- [What to produce]: Across the listing below, how many lines hold "Blender"? Reply with the number by itself.

- [Entries]:
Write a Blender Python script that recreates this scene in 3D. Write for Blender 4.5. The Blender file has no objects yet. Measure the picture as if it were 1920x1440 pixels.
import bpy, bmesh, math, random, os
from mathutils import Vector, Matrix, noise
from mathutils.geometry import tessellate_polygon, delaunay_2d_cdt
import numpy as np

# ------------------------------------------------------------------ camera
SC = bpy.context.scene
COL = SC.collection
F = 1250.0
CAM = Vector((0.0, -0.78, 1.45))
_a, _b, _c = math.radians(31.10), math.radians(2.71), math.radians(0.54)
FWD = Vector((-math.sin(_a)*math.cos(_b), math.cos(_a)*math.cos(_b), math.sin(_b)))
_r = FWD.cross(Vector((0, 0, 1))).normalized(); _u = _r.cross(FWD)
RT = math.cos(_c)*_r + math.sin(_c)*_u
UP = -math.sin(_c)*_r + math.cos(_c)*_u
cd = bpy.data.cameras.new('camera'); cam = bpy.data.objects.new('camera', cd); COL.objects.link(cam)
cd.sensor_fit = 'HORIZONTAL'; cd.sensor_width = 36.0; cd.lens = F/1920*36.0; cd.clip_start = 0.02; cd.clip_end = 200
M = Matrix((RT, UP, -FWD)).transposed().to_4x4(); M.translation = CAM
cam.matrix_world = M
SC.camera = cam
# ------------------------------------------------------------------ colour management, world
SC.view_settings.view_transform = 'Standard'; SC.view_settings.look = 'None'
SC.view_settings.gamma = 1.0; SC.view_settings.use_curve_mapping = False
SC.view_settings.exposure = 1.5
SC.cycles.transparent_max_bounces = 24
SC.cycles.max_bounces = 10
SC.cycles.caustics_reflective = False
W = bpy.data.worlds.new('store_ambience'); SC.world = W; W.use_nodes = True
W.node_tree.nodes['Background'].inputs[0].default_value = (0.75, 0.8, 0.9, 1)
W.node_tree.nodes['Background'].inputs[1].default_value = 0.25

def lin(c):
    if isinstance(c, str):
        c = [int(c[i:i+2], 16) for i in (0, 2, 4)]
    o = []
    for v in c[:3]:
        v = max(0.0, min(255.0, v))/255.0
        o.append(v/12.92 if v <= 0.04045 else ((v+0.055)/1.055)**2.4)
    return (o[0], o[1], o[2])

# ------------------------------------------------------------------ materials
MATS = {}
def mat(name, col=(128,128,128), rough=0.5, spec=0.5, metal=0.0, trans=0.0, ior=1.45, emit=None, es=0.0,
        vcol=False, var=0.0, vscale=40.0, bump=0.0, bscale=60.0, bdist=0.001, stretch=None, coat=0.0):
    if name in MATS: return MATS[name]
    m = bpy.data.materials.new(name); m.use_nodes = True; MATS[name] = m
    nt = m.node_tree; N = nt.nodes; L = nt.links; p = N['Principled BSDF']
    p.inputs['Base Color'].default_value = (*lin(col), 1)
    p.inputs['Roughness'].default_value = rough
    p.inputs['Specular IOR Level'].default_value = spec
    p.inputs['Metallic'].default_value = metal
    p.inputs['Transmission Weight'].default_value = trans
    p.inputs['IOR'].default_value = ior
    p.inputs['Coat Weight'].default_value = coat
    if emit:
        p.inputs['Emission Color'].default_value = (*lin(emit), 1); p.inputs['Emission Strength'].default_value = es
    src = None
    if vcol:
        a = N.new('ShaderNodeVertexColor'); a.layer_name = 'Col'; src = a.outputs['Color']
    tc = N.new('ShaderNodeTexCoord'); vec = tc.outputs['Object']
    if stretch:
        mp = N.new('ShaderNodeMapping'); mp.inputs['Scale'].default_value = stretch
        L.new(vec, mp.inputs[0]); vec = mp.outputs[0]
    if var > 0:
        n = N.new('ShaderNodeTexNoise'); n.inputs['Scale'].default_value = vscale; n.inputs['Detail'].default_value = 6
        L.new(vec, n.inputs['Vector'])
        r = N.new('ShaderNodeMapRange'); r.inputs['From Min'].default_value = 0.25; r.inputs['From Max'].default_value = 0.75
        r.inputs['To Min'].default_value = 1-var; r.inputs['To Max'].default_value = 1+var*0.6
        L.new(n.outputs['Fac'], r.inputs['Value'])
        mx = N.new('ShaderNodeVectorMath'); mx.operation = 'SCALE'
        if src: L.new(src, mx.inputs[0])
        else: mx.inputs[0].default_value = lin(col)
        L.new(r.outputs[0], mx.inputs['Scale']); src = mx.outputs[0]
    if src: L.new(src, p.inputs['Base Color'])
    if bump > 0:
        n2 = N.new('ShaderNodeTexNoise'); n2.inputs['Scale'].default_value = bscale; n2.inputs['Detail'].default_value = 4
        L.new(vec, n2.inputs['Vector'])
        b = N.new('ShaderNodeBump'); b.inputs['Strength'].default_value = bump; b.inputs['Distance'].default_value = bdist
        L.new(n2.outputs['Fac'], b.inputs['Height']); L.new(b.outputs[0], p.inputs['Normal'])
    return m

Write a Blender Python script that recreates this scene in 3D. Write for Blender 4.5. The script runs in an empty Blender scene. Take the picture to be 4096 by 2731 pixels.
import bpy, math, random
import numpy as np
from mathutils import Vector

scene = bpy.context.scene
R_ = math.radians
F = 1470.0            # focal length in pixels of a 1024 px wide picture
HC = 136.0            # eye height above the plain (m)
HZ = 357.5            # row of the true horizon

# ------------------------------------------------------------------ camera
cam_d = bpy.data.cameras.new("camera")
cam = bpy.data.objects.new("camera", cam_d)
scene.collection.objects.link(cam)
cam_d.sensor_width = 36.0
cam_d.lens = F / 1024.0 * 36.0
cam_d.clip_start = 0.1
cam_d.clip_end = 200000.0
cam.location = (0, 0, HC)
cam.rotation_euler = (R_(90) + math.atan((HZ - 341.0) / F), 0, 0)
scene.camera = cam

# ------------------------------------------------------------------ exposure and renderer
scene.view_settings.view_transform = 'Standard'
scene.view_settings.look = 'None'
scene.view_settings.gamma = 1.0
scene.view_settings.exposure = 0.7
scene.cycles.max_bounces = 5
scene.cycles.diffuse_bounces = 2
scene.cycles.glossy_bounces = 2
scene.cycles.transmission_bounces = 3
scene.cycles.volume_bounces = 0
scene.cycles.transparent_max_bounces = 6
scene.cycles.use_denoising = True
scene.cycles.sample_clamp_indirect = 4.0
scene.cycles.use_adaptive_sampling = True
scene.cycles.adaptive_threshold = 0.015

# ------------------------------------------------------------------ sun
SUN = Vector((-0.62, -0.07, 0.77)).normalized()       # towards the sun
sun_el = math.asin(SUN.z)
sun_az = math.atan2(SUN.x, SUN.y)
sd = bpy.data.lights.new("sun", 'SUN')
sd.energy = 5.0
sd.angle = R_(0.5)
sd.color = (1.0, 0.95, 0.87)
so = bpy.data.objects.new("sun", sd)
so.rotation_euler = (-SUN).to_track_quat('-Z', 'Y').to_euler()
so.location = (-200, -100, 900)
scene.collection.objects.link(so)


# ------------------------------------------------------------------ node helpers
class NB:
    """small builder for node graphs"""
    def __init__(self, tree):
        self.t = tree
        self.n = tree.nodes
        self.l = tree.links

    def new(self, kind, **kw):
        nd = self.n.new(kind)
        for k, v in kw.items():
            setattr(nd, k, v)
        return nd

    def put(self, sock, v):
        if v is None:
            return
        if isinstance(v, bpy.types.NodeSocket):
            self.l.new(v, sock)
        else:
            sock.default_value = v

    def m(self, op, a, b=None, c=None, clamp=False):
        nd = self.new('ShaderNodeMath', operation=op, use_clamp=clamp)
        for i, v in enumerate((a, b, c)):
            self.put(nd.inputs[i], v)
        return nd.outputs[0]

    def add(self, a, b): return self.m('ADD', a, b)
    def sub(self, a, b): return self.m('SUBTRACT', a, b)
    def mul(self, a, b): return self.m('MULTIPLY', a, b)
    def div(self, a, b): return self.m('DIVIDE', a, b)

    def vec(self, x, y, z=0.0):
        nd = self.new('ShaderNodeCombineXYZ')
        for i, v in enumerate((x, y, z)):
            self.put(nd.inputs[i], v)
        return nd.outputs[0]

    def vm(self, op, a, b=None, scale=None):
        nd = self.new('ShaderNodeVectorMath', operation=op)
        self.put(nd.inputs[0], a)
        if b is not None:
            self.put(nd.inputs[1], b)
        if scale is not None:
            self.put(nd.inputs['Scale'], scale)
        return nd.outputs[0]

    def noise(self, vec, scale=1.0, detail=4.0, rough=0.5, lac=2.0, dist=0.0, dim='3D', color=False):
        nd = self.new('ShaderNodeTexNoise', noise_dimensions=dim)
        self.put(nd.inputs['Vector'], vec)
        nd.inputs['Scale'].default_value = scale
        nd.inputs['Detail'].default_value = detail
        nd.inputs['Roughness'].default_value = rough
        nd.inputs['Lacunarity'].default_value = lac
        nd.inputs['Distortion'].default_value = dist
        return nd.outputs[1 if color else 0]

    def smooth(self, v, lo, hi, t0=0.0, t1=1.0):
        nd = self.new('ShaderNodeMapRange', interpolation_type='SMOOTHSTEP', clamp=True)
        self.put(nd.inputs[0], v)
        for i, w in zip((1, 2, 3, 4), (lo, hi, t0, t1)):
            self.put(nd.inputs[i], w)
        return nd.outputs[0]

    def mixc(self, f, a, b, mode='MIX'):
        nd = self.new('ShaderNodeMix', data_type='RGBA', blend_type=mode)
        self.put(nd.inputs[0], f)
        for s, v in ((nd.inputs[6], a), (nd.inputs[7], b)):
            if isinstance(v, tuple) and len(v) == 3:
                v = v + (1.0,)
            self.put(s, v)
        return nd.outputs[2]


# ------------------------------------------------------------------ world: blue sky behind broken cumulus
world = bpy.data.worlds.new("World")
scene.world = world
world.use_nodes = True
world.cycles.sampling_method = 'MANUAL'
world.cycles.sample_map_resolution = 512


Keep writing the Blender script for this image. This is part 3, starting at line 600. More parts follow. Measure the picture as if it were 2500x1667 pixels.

- [Task solution]: 3